Quasi impossibile scrivere una sinossi, dato che a ogni pagina facciamo la conoscenza di nuovi personaggi e che i punti di vista e quello che fino a poco prima l’autore voleva farci credere cambiano improvvisamente con inedite trovate esilaranti. Liu Yuejin, emigrato nella capitale dalla provincia dello Henan, fa il cuoco nella mensa di un cantiere e vive con l’angoscia di non riuscire a mantenere il figlio, un perdigiorno di cui ha voluto l’affidamento dopo che la moglie lo ha abbandonato. Ma Faccia Blu, un ladro di strada, gli ruba il marsupio contenete un pagherò di sessantamila yuan datogli come risarcimento dal nuovo compagno della ex moglie.

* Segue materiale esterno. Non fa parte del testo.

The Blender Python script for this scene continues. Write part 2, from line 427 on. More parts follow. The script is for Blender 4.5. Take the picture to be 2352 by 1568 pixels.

Liu Yuejin entra in contatto con l’ambiente della malavita per cercare di individuare il ladro e, una volta trovato, inizia a pedinarlo fino a quando si troverà testimone di un furto in una villa e depositario, suo malgrado, di una borsetta contenente una chiavetta USB al cui interno ci sono immagini che potrebbero distruggere la vita di persone molto importanti e altolocate. E qui il ritmo del romanzo diventa ancora più frenetico. Uomini d’affari, gang criminali, parrucchiere, investigatori privati, venditori ambulanti, donne benestanti sull’orlo di finte crisi di nervi: tutti vogliono la chiavetta, tutti vogliono una ricompensa, tutti vogliono rifarsi una vita.

Una critica spietata e ironica alla Cina contemporanea, ai coinvolgimenti del potere con la malavita, alla disillusione degli antichi valori e alla solitudine endemica che assale i nuovi abitanti di Pechino, incapaci di inseririsi nel nuovo orizzonte capitalista, capace di far sognare pochi e di donare incubi a molti, e nemmeno gratis.